Can you talk about how you got involved in music and how you got involved in the Native Praise Choir?
I have always loved singing. As a little girl, my cousin and I used to compete on who could sing the loudest in church. We also used to compete on who knew the most songs in the hymn book. In high school, I joined a choir, but my teacher didn’t encourage me, and I felt inferior. Yet in my college years at Bacone College, I was encouraged to join the Bacone Choir and was immediately accepted and loved every minute of it. The choir served as ambassadors for the college, so we traveled to many areas of the United States. When Native Praise was organized in 1999, I had recently returned to Oklahoma, after living out of state for almost 25 years. I was in the very first group of ladies that Willene Pierce gathered to sing hymns in our tribal languages for the Oklahoma WMU Annual Meeting. There were 50 of us.
For those who may be less familiar, can you describe the Native Praise Choir?
The Native Praise Choir is unique in many ways. When we first began singing together, Willene approached the WMU organizations of the five Indian Baptist Associations in Oklahoma. At the WMU Annual Meeting, we sang in three groups. The Muscogee Creek and Seminole women sang a hymn in the Muscogee language, the Chickasaw and Choctaw women sang a hymn in the Choctaw language, and the Cherokee women in the Cherokee language. When Willene accepted an invitation from Wanda Lee at National WMU to sing at the National WMU Celebration in 2002 at St. Louis, we realized that we needed an official name for our choir. We became Native Praise, a music ministry of the Native American LINK. At that point in time, we had 130 women. We began working on everyone in the choir learning to sing the hymns of the three languages of the Five Civilized Tribes of Oklahoma. Today, we have 44 choir members who represent 25 Oklahoma churches and 17 tribal nations.
Can you talk about the Native American LINK Ministry?
Willene Pierce was the founding executive director-treasurer of the Native American LINK Inc. The Native American LINK, Inc. is a Baptist ministry focused on the Native American women in our Native Baptist congregations across Oklahoma designed to help women grow spiritually, strengthen family life and develop personal skills.
LINK signifies “Living In Neighborly Kindness.” It is primarily a women-to women approach. It may link women from one tribe to another, from one church to another, non-Native to Native, older women to younger women and those with specific ministry skills.
With the 25th Anniversary of the Native Praise Choir here, can you talk about the tour?
Our Anniversary tour was intended as a celebration of the endurance of the choir. The week before we left on our tour, our Native Praise Choirwas featured in an article in the WMU missions magazine (July 2024 issue). That was a surprise and an honor. Thirty people were able to travel on this tour. Our stops included singing at Greenfield, Ind., Calvary, where the guest speaker was the SBC President, Bart Barber. That was a God-thing, totally unplanned (by us)! Then, we sang at the National WMU Missions Celebration and Annual Meeting. We were honored to have Wanda Lee, National WMU Executive Director-Treasurer Emerita and National WMU President Emerita bring the commissioning of the Native Praise for the next 25 years. While at the SBC Convention, the choir was invited to sing at the Fellowship of Native American Christians annual meeting.

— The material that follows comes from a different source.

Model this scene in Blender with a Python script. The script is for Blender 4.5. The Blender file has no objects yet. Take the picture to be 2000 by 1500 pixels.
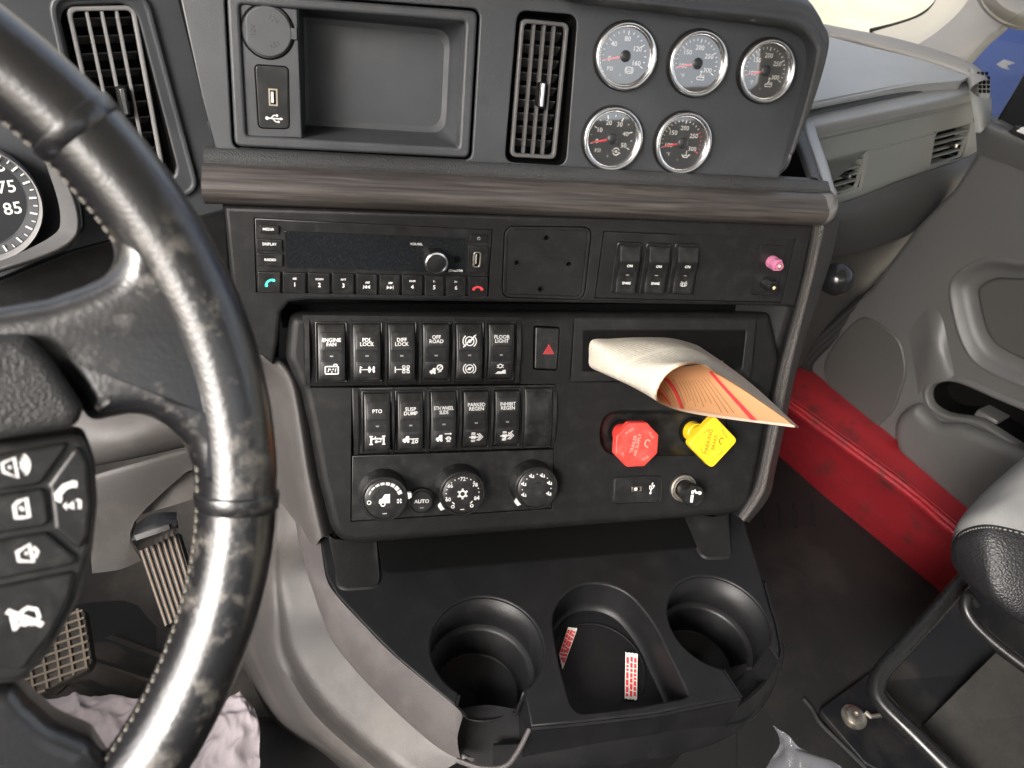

We completed our tour singing at Selbyville, Del., Fenwick Island; Walnut Hills, Va., and Moro, Ark. We were able to include some stops to the Lincoln Presidential Museum in Springfield, Ill., Hershey, Pa., a bus tour of Amish country in Lancaster County, Pa., a drive down the Eastern Shore and tunnel to Virginia Beach. We have mademany friends throughout these areas of travel, so it was great to and share about our ministry and culture of our Native American people.
What are some of the most rewarding aspects of this ministry?
The best part of this ministry is the genuine, sincere sisterhood of the women of many tribal nations. If it were not for the Native American LINK ministry bringing us together to sing together, to minister together, and to be on mission together, we may have never made the friendships we share today. My personal joy is seeing them share hugs, prayers, tears, and best of all, laughter. Each woman has a story of her own. It is exciting to have young women and preteens who have joined the choir. They are our hope. When we sing these tribal hymns, something happens. God’s voice is heard in these hymns. Most of our hymns are those that carried our people during a very difficult time in history, the Trail of Tears. We do not forget that. We pray that these hymns will continue to be sung until Jesus returns.